» DO THIS
Skip all pictures, then print the remaining material exactly.

_ _ _ _ _ _ _

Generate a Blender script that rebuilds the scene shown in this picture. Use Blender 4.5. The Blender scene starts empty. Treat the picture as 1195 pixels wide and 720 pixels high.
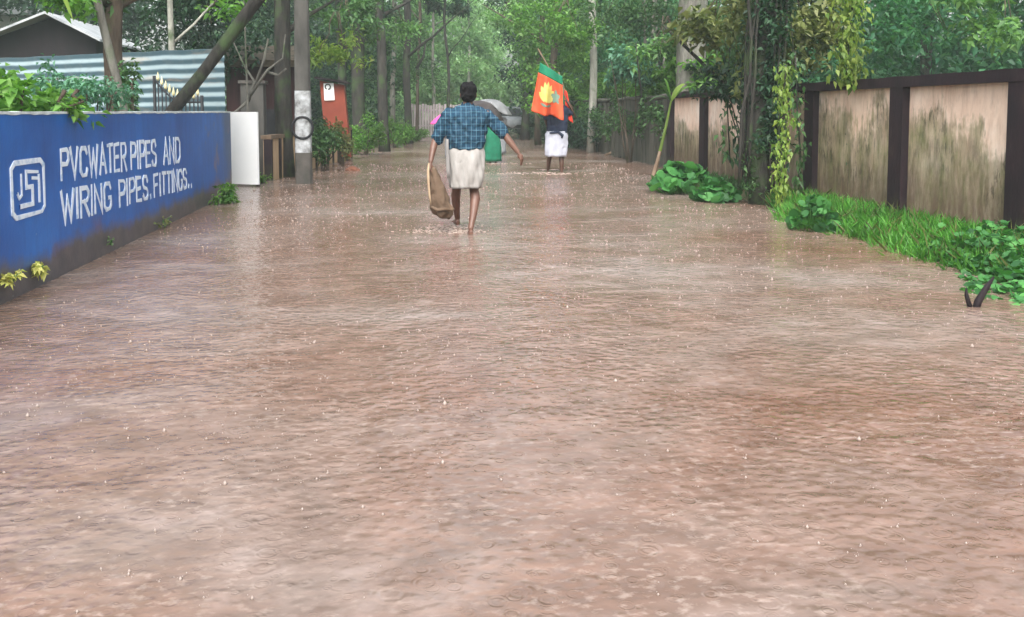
import bpy, bmesh, math, random
import numpy as np
from mathutils import Vector, Matrix, Euler, noise as mnoise
R = math.radians
random.seed(7)
sc = bpy.context.scene
col = bpy.data.collections.new("place"); sc.collection.children.link(col)

# ------------------------------------------------------------------ camera
F = 1080.; PX, PY = 597.5, 205.5; H = 1.35
PITCH = math.atan((PY-130)/F); YAW = math.atan(127.5/math.hypot(F, PY-130))
cam = bpy.data.cameras.new("camera"); co = bpy.data.objects.new("camera", cam); col.objects.link(co)
co.location = (0, 0, H); co.rotation_euler = (math.pi/2-PITCH, 0, -YAW)
cam.sensor_width = 36; cam.lens = F/1195*36; cam.shift_y = -(360-PY)/1195
cam.clip_start = .05; cam.clip_end = 1000
sc.camera = co
_cp, _sp, _cy, _sy = math.cos(PITCH), math.sin(PITCH), math.cos(YAW), math.sin(YAW)
def ray(x, y):                       # a sight line measured in the photograph, used to survey the place
    a, b = x-PX, PY-y
    v = (a, F*_cp+b*_sp, -F*_sp+b*_cp)
    return Vector((v[0]*_cy+v[1]*_sy, -v[0]*_sy+v[1]*_cy, v[2]))
def G(x, y, z=0):
    d = ray(x, y); return Vector((0, 0, H))+d*((z-H)/d.z)
def D(x, y, Y):
    d = ray(x, y); return Vector((0, 0, H))+d*(Y/d.y)
def DX(x, y, X):
    d = ray(x, y); return Vector((0, 0, H))+d*(X/d.x)

# ------------------------------------------------------------------ mesh builder
class MB:
    def __init__(s): s.v = []; s.f = []
    def add(s, vs, fs):
        n = len(s.v); s.v += [tuple(v) for v in vs]; s.f += [tuple(i+n for i in f) for f in fs]; return s
    def box(s, c, d, rz=0, rx=0, ry=0):
        m = Euler((rx, ry, rz)).to_matrix(); c = Vector(c)
        vs = [c+m@Vector((sx*d[0]/2, sy*d[1]/2, sz*d[2]/2)) for sx in (-1, 1) for sy in (-1, 1) for sz in (-1, 1)]
        return s.add(vs, [(0, 1, 3, 2), (4, 6, 7, 5), (0, 4, 5, 1), (2, 3, 7, 6), (0, 2, 6, 4), (1, 5, 7, 3)])
    def tube(s, pts, rad, n=10, rough=0, sx=1, sy=1, cap=True, seed=0):
        pts = [Vector(p) for p in pts]
        if not hasattr(rad, '__len__'): rad = [rad]*len(pts)
        rings = []; up = None
        for i, p in enumerate(pts):
            t = (pts[min(i+1, len(pts)-1)]-pts[max(i-1, 0)]).normalized()
            if up is None:
                a = Vector((0, 1, 0)) if abs(t.y) < .9 else Vector((1, 0, 0))
                up = a
            u = (up - t*up.dot(t)).normalized(); w = t.cross(u); up = u
            r = []
            for k in range(n):
                a = 2*math.pi*k/n; q = rad[i]
                if rough: q *= 1+rough*mnoise.noise(Vector((math.cos(a)*1.3+seed, math.sin(a)*1.3, p.z*2.+i*.15)))
                r.append(p+u*math.cos(a)*q*sy+w*math.sin(a)*q*sx)
            rings.append(r)
        return s.loft(rings, cap)
    def loft(s, rings, cap=True):
        n = len(rings[0]); vs = [v for r in rings for v in r]; fs = []
        for i in range(len(rings)-1):
            for k in range(n):
                fs.append((i*n+k, i*n+(k+1) % n, (i+1)*n+(k+1) % n, (i+1)*n+k))
        if cap: fs += [tuple(range(n-1, -1, -1)), tuple((len(rings)-1)*n+k for k in range(n))]
        return s.add(vs, fs)
    def ell(s, c, r, rot=(0, 0, 0), nu=14, nv=9):
        m = Euler(rot).to_matrix(); c = Vector(c); rings = []
        for j in range(1, nv):
            t = math.pi*j/nv
            rings.append([c+m@Vector((r[0]*math.sin(t)*math.cos(a), r[1]*math.sin(t)*math.sin(a), -r[2]*math.cos(t))) for a in [2*math.pi*k/nu for k in range(nu)]])
        return s.loft(rings)
    def capsule(s, a, b, ra, rb, n=12):
        a, b = Vector(a), Vector(b)
        s.tube([a, a.lerp(b, .5), b], [ra, (ra+rb)/2, rb], n); s.ell(a, (ra,)*3); s.ell(b, (rb,)*3); return s
    def mesh(s, name):
        me = bpy.data.meshes.new(name); me.from_pydata(s.v, [], s.f); me.update(); return me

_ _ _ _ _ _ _

» RESPONSE
Generate a Blender script that rebuilds the scene shown in this picture. Use Blender 4.5. The Blender scene starts empty. Treat the picture as 1195 pixels wide and 720 pixels high.
import bpy, bmesh, math, random
import numpy as np
from mathutils import Vector, Matrix, Euler, noise as mnoise
R = math.radians
random.seed(7)
sc = bpy.context.scene
col = bpy.data.collections.new("place"); sc.collection.children.link(col)

# ------------------------------------------------------------------ camera
F = 1080.; PX, PY = 597.5, 205.5; H = 1.35
PITCH = math.atan((PY-130)/F); YAW = math.atan(127.5/math.hypot(F, PY-130))
cam = bpy.data.cameras.new("camera"); co = bpy.data.objects.new("camera", cam); col.objects.link(co)
co.location = (0, 0, H); co.rotation_euler = (math.pi/2-PITCH, 0, -YAW)
cam.sensor_width = 36; cam.lens = F/1195*36; cam.shift_y = -(360-PY)/1195
cam.clip_start = .05; cam.clip_end = 1000
sc.camera = co
_cp, _sp, _cy, _sy = math.cos(PITCH), math.sin(PITCH), math.cos(YAW), math.sin(YAW)
def ray(x, y):                       # a sight line measured in the photograph, used to survey the place
    a, b = x-PX, PY-y
    v = (a, F*_cp+b*_sp, -F*_sp+b*_cp)
    return Vector((v[0]*_cy+v[1]*_sy, -v[0]*_sy+v[1]*_cy, v[2]))
def G(x, y, z=0):
    d = ray(x, y); return Vector((0, 0, H))+d*((z-H)/d.z)
def D(x, y, Y):
    d = ray(x, y); return Vector((0, 0, H))+d*(Y/d.y)
def DX(x, y, X):
    d = ray(x, y); return Vector((0, 0, H))+d*(X/d.x)

# ------------------------------------------------------------------ mesh builder
class MB:
    def __init__(s): s.v = []; s.f = []
    def add(s, vs, fs):
        n = len(s.v); s.v += [tuple(v) for v in vs]; s.f += [tuple(i+n for i in f) for f in fs]; return s
    def box(s, c, d, rz=0, rx=0, ry=0):
        m = Euler((rx, ry, rz)).to_matrix(); c = Vector(c)
        vs = [c+m@Vector((sx*d[0]/2, sy*d[1]/2, sz*d[2]/2)) for sx in (-1, 1) for sy in (-1, 1) for sz in (-1, 1)]
        return s.add(vs, [(0, 1, 3, 2), (4, 6, 7, 5), (0, 4, 5, 1), (2, 3, 7, 6), (0, 2, 6, 4), (1, 5, 7, 3)])
    def tube(s, pts, rad, n=10, rough=0, sx=1, sy=1, cap=True, seed=0):
        pts = [Vector(p) for p in pts]
        if not hasattr(rad, '__len__'): rad = [rad]*len(pts)
        rings = []; up = None
        for i, p in enumerate(pts):
            t = (pts[min(i+1, len(pts)-1)]-pts[max(i-1, 0)]).normalized()
            if up is None:
                a = Vector((0, 1, 0)) if abs(t.y) < .9 else Vector((1, 0, 0))
                up = a
            u = (up - t*up.dot(t)).normalized(); w = t.cross(u); up = u
            r = []
            for k in range(n):
                a = 2*math.pi*k/n; q = rad[i]
                if rough: q *= 1+rough*mnoise.noise(Vector((math.cos(a)*1.3+seed, math.sin(a)*1.3, p.z*2.+i*.15)))
                r.append(p+u*math.cos(a)*q*sy+w*math.sin(a)*q*sx)
            rings.append(r)
        return s.loft(rings, cap)
    def loft(s, rings, cap=True):
        n = len(rings[0]); vs = [v for r in rings for v in r]; fs = []
        for i in range(len(rings)-1):
            for k in range(n):
                fs.append((i*n+k, i*n+(k+1) % n, (i+1)*n+(k+1) % n, (i+1)*n+k))
        if cap: fs += [tuple(range(n-1, -1, -1)), tuple((len(rings)-1)*n+k for k in range(n))]
        return s.add(vs, fs)
    def ell(s, c, r, rot=(0, 0, 0), nu=14, nv=9):
        m = Euler(rot).to_matrix(); c = Vector(c); rings = []
        for j in range(1, nv):
            t = math.pi*j/nv
            rings.append([c+m@Vector((r[0]*math.sin(t)*math.cos(a), r[1]*math.sin(t)*math.sin(a), -r[2]*math.cos(t))) for a in [2*math.pi*k/nu for k in range(nu)]])
        return s.loft(rings)
    def capsule(s, a, b, ra, rb, n=12):
        a, b = Vector(a), Vector(b)
        s.tube([a, a.lerp(b, .5), b], [ra, (ra+rb)/2, rb], n); s.ell(a, (ra,)*3); s.ell(b, (rb,)*3); return s
    def mesh(s, name):
        me = bpy.data.meshes.new(name); me.from_pydata(s.v, [], s.f); me.update(); return me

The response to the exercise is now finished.